Piz Daint, der schnellste Supercomputer der Schweiz. (Source: CSCS)
Piz Daint, der schnellste Supercomputer der Schweiz. (Source: CSCS)

Update vom 3. Juni 2020: Vor zwei Wochen sind mehrere Forschungseinrichtungen in Europa einer Reihe von Cyberangriffen auf ihre Supercomputer zum Opfer gefallen. In der Schweiz wurden die ETH Zürich und das Swiss National Supercomputing Centre (CSCS) in Lugano über kompromittierte SSH-Zugangsdaten attackiert. Aber auch die ETH Lausanne und die Universität Basel wurden angegriffen, berichtet RTS. Der Vorfall sei um den 14. und 15. Mai entdeckt worden, habe aber keinen Schaden angerichtet.

Die ETH Lausanne sagte auf Anfrage, dass sie trotz der Fälle von Angriffen, die auf mehreren europäischen Websites gemeldet wurden, nicht über "Beweise für ein wirkliches Eindringen" verfüge. Ausserdem sei kein Datendiebstahl festgestellt worden. Als Vorsichtsmassnahme würden jedoch alle Maschinen des Rechenclusters neu installiert, so eine EPFL-Sprecherin. "Es ist ein Standardverfahren, wenn man mit dieser Art von Risiko konfrontiert wird." Die Benutzer müssten auch ihre Passwörter und Zugangsschlüssel ändern.

Die Universität Basel bestätigte gegenüber der Redaktion, dass sie keine Hinweise auf Datenverlust oder andere Schäden an Systemen habe. Professor Torsten Schwede sagte, dass der Angriff dem gleichen Muster gefolgt sei wie anderswo in Europa: "Der anfängliche Zugriff auf die Systeme basierte auf kompromittierten SSH-Schlüsseln von Benutzerkonten, die von anderen HPC-Zentren bezogen wurden, gefolgt von einer Erweiterung der Zugriffsrechte nach der regulären Anmeldung am System." Seither, so die Universität Basel, wurden alle Benutzer-Credentials widerrufen, das HPC-Betriebssystem aktualisiert und der Zugriff auf die Systeme neu konfiguriert, um künftig Angriffe dieser Art zu verhindern.
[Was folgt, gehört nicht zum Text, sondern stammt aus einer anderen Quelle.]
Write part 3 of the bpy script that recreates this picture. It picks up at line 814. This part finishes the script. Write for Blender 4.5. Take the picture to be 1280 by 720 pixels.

Das HPC-System wurde am 26. Mai wieder für Wissenschaftler geöffnet.

Der Vorfall wird zur Zeit von der Melde- und Analysestelle Informationssicherung (Melani) untersucht. Bis heute hat keine der angegriffenen Institutionen Einzelheiten über die Täter oder ihre Motive genannt. In der Zwischenzeit haben die Universität Basel und die ETH Zürich laut RTS bei ihren jeweiligen Staatsanwaltschaften eine Anzeige gegen unbekannt wegen unbefugten Eindringens in ein Datenverarbeitungssystem eingereicht.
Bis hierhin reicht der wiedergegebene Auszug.